V {¶ 88} Appellant, in her fifth assignment of error, maintains that the trial court erred in finding her guilty of a violation of R.C. 4511.19(A)(1) (a-e). According to appellant, "[after] the erroneous amendment to R.C. 4511.19(A)(1)(a), the court did not find appellant guilty of such charge."

{¶ 89} In the case sub judice, the trial court, in its September 7, 2005, Judgment Entry of Conviction, checked a box indicating that it found appellant guilty of "operating a vehicle with a . . . prohibited concentration of alcohol in his/her blood, breath, or urine in violation of R.C. 4511.19(A)(1) (a-e)." Appellant now argues that her conviction should be reversed since there was no evidence adduced at trial that she had a prohibited concentration of alcohol in her blood, breath or urine.

{¶ 90} A similar issue was raise in State v. Silguero, Franklin App. No. 02AP-234, 2002-Ohio-6103. In Silguero, the trial court's January 17, 2002, judgment entry stated that the appellant was convicted of murder, a violation of R.C. 2903.01. However, R.C. 2903.01 defined aggravated murder, not murder. The Tenth District Court of Appeals, in such case, remanded the matter for correction of the January 17, 2002, Judgment Entry which cited the incorrect statutory section, holding, in relevant part, as follows: "The record is clear that appellant was found guilty and sentenced for murder, a violation of R.C. 2903.02. Since the trial court may correct clerical errors at any time under Crim.R. 36,2 this case will be remanded to the trial court to correct the clerical error in its January 17, 2002, judgment entry to reflect the offense for which appellant was convicted. See State v. Lattimore (Feb. 22, 2002), Hamilton App. No. C-010488 (remanding matter for correction of judgment entry which cited incorrect statutory section)." Id at 3.

{¶ 91} In the case sub judice, the trial court did cite the correct section, R.C. 4511.19(A)(1)(a),3 but cited the incorrect statutory language. Appellant is correct that she was not found guilty of driving with a prohibited concentration of alcohol in her blood, breath or urine. The inclusion of such language in the trial court's entry clearly was a clerical error.

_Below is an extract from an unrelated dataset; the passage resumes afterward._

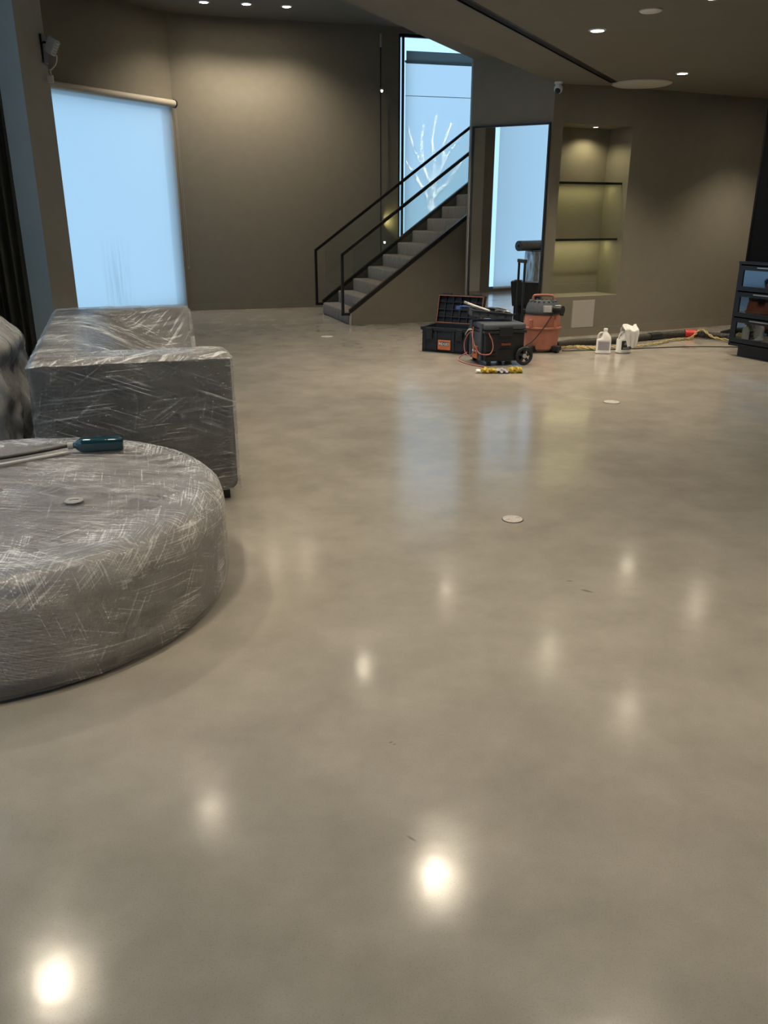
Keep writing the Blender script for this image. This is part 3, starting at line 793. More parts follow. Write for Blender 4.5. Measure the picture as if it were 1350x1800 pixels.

{¶ 92} Therefore, appellant's fifth assignment of error is sustained but only to the extent that the trial court committed a clerical error in its September 7, 2005, Judgment Entry, and the cause should be remanded to the trial court to correct its typographical error. See Silguero, supra.

{¶ 93} Accordingly, the judgment of the Licking County Municipal Court is affirmed and this matter is remanded to the Licking County Municipal Court to correct the clerical error in its September 7, 2005, Judgment Entry to reflect the offense for which appellant was convicted.

By: Edwards, J. Gwin, P.J. and Hoffman, J. concur.

JUDGMENT ENTRY

For the reasons stated in our accompanying Memorandum-Opinion on file, the judgment of the Licking County Municipal Court is affirmed and this matter is remanded to correct the clerical error in its September 7, 2005, Judgment Entry. Costs assessed to appellant.

1 Revised Code 4511.19(A)(1) states, in relevant part, "No person shall operate any vehicle . . . if, at the time of operation . . . (a) The person is under the influence of alcohol, a drug of abuse, or a combination of them."

2 Criminal Rule 36 provides that "[c]lerical mistakes in judgment . . . may be corrected by the court at any time."

3 The trial court, in its September 7, 2005, Judgment entry actually found appellant guilty of violating R.C. 4511.19(A)(1) (a-e). R.C. 4511.19(A)(1)(a) States that no person shall operate a vehicle while under the influence of alcohol.